If in Hindostan, Afghanistan, Chaldea, Asia Minor, we have met with vestiges of the Mayas, in Egypt we will find their traces everywhere. Whatever may have been the name given to the valley watered by the Nile by its primitive inhabitants, no one at present knows. The invaders that came from the West called it Chem: not on account of the black color of the soil, as Plutarch pretends in his work, “De Iside et Osiride,” but more likely because either they came to it in boats; or, quite probably, because when they arrived the country was inundated, and the inhabitants communicated by means of boats, causing the new comers to call it the country of boats—Chem (maya). The hieroglyph representing the name of Egypt is composed of the character used for land, a cross circumscribed by a circle, and of another, read K, which represent a sieve, it is said, but that may likewise be the picture of a small boat. The Assyrians designated Egypt under the names of Misir or Misur, probably because the country is generally destitute of trees.
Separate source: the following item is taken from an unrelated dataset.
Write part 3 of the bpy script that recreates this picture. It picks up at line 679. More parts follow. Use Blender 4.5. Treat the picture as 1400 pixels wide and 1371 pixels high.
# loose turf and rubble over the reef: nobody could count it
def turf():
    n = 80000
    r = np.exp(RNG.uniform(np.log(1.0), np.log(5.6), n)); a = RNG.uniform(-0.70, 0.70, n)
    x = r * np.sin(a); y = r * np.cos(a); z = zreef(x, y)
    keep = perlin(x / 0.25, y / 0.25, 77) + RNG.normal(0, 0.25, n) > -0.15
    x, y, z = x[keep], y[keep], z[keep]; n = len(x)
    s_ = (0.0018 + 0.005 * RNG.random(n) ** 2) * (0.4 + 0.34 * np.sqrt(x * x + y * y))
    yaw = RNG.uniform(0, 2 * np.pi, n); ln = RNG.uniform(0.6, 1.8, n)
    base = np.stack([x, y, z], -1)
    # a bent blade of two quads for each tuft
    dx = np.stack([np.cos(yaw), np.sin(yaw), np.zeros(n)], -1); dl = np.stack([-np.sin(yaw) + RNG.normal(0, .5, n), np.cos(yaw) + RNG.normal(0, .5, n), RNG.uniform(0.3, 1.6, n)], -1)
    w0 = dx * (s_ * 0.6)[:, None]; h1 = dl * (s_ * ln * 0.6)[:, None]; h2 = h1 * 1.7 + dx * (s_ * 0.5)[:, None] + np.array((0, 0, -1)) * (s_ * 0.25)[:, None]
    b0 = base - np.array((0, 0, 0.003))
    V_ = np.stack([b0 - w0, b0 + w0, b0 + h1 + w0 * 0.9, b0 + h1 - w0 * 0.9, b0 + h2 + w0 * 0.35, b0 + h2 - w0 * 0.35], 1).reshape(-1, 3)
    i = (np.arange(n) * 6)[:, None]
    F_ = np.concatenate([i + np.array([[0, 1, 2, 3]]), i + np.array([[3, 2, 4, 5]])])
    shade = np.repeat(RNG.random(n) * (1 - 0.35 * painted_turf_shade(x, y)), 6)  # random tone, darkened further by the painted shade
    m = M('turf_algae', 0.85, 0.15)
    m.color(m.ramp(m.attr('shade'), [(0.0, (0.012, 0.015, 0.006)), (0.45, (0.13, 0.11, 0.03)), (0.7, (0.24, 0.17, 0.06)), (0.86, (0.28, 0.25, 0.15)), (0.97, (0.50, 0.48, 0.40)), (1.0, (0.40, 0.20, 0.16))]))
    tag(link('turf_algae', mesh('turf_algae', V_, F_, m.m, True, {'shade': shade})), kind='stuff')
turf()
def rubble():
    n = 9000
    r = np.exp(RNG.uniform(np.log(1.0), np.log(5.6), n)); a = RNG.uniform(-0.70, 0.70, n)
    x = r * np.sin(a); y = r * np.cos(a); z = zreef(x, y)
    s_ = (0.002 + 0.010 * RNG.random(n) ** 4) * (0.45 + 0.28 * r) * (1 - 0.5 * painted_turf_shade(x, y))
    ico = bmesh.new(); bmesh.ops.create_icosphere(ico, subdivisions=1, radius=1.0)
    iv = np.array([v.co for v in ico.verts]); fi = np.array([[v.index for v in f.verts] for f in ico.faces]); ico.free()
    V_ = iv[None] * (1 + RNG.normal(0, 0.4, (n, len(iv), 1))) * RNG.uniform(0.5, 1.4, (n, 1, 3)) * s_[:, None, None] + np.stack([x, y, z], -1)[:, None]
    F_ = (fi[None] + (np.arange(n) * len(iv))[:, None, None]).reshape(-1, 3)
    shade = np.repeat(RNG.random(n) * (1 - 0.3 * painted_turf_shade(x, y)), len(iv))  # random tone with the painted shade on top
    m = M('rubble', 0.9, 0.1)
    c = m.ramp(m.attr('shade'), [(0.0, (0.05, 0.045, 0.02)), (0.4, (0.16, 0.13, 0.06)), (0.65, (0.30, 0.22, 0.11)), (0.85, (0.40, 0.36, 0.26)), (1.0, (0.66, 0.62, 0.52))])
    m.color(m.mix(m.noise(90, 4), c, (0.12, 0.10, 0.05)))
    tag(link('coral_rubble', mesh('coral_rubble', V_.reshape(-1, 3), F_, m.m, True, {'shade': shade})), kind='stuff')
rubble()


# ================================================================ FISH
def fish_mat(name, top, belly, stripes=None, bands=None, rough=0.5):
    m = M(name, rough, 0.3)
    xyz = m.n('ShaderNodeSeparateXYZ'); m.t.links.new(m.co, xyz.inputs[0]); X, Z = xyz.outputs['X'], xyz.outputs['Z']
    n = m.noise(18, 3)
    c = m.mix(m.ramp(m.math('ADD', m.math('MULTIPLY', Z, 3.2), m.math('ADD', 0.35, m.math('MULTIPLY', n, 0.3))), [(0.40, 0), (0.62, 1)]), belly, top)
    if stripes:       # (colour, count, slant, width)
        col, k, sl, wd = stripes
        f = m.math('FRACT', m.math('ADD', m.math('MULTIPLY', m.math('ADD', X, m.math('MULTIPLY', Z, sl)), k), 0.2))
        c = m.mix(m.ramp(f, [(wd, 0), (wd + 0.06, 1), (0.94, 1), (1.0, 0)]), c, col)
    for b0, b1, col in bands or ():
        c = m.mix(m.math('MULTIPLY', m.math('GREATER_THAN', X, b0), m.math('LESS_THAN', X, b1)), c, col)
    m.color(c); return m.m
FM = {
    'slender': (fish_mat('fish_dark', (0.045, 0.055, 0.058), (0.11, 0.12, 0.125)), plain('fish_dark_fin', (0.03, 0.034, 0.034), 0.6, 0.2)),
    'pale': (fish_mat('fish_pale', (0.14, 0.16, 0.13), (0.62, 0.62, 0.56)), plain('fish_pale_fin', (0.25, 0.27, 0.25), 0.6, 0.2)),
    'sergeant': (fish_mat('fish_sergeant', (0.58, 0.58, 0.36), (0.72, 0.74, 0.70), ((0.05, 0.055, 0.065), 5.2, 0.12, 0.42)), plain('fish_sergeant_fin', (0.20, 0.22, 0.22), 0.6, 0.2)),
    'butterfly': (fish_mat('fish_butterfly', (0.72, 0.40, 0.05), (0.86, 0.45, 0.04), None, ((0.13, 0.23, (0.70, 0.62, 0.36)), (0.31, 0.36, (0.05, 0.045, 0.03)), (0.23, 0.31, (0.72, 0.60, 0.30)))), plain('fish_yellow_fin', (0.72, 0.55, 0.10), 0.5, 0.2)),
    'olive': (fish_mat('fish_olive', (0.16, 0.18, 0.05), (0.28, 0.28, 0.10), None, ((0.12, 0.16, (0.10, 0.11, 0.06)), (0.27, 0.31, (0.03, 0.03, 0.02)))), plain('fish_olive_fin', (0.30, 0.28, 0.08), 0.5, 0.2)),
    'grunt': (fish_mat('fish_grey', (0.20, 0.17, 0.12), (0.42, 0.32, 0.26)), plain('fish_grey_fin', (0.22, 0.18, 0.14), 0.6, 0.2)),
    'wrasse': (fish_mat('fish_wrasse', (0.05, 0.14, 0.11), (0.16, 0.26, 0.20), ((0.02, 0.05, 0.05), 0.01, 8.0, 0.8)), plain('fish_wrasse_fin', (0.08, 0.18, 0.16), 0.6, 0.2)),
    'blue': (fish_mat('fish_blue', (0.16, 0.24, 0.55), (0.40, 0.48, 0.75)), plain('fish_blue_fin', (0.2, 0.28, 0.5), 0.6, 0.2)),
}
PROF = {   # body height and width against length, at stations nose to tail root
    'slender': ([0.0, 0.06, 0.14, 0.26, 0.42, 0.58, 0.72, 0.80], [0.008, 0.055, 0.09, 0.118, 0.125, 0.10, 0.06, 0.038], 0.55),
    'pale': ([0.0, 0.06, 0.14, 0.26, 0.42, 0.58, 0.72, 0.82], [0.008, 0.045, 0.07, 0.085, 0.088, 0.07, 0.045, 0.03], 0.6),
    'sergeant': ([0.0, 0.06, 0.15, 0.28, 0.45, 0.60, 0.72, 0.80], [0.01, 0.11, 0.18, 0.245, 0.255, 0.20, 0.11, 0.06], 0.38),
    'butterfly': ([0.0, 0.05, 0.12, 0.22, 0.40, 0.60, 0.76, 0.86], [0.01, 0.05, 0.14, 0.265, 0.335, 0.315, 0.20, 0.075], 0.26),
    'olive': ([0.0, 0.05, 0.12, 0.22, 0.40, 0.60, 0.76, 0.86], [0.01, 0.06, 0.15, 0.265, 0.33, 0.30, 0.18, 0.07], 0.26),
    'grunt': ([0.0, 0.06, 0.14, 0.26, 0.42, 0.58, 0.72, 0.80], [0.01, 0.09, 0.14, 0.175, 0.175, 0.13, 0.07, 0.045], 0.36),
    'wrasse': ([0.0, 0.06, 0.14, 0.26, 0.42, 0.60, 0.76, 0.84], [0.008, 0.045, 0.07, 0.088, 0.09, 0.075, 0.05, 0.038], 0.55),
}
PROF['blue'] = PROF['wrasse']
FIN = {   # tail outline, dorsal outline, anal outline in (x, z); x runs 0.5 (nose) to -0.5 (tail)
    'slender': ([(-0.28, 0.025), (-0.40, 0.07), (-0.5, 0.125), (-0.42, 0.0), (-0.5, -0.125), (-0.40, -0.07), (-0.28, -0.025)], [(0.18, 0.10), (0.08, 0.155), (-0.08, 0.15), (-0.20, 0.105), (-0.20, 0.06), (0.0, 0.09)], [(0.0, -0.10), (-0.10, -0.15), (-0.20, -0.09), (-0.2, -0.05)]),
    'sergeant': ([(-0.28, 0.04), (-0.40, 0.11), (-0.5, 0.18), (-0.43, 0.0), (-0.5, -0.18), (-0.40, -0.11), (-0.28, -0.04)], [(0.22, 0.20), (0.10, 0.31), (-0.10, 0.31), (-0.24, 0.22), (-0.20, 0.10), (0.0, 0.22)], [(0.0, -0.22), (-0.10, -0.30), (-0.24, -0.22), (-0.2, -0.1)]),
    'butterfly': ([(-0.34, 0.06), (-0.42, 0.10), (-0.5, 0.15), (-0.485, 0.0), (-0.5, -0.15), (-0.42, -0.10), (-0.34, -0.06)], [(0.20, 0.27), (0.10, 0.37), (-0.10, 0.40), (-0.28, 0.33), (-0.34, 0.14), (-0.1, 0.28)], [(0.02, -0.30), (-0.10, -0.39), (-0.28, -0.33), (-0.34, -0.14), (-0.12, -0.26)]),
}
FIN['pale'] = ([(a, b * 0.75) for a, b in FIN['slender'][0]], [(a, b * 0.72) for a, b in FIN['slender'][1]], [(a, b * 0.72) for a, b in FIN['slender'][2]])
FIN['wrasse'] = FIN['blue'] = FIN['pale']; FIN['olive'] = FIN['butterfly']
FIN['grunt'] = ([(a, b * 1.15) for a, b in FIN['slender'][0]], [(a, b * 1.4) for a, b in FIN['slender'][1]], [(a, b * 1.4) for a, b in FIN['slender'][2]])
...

These are uprooted during the inundations, and then carried by the currents all over the country; so that the farmers, in order to be able to plow the soil, are obliged to clear it first from the dead trees. Now we have the Maya verb Miz—to clean, to remove rubbish formed by the body of dead trees; whilst the verb Musur means to cut the trees by the roots. It would seem that the name Mizraim given to Egypt in the Scriptures also might come from these words.